3) Por falar na PGR, os militares devem ser punidos, se ficar comprovado o envolvimento deles nos planos golpistas?

É claro, ninguém está acima da lei. Nenhum de nós está acima da lei, nem militar, nem ministro, nem magistrado, nem o próprio presidente da República.

4) Há desconforto nas Forças Armadas com os indiciamentos da Polícia Federal e o risco de condenação de militares de alta patente.

É um desconforto, sem dúvida nenhuma, porque a instituição acaba pagando pelo mal agir de determinados membros que a integram. Então realmente é desconfortável, do mesmo jeito que é desconfortável demais para o Poder Judiciário quando há suspeitas de corrupção de assessores ou de magistrados, não importa. É desconfortável para qualquer instituição, mas tem que enfrentar. Vai colocar sujeira debaixo do tapete? Não pode ser, não em uma República, não em uma democracia.

5) A senhora acha que o 8 de Janeiro já foi superado?

Não. Isso vai ser como 64, vai incomodar ainda por muitas décadas. O 8 de Janeiro é uma ferida aberta que vai custar para cicatrizar. É um fantasma que nos atormenta, e que nos obriga a ficarmos vigilantes e reflexivos, porque nós, aqueles que têm um pensamento de vanguarda, que querem que o país progrida, que querem reformar as instituições e distribuir a riqueza de uma forma igualitária, também andamos falhando muito. Os setores progressistas da sociedade têm falhado muito também com as camadas populares.

6) Dois anos depois, o que mais lhe marcou no 8 de Janeiro de 2023?

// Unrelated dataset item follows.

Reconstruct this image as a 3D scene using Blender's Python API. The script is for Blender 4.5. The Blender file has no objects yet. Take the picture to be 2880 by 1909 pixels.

A destruição do Palácio do Planalto. Ter esfaqueado uma obra-prima de Di Cavalcanti (a obra “As mulatas” foi furada pelos extremistas e devolvida ao Planalto nesta semana, após ser restaurada), um patrimônio cultural, meu Deus, o que Di Cavalcanti fez para merecer tanta facada? Fico imaginando aquelas pessoas, mais do que tentarem dar um golpe de Estado, elas queriam destruir o Estado. Eles tomaram um ódio tamanho pelo Estado que a minha ideia era de aniquilação quando eu via aquela gente quebrando tudo.

7) Como assim?

Eles queriam aniquilar os direitos, porque talvez eles mesmos não tenham recebido essas benesses do Estado. A pessoa que quebrou o relógio (o relógio de Balthazar Martinot, também devolvido ao Planalto nesta semana após restauração) era um trabalhador (condenado no ano passado pelo STF a 17 anos de prisão). Fico me indagando o que levou um homem do povo que deve passar necessidades, a se alinhar a uma direita extremista que apoia as elites, que é contrária à qualquer distribuição de riqueza, e defender esse ideário com tanta raiva, ódio? Eu senti por parte daqueles cidadãos brasileiros um rancor contra o Estado.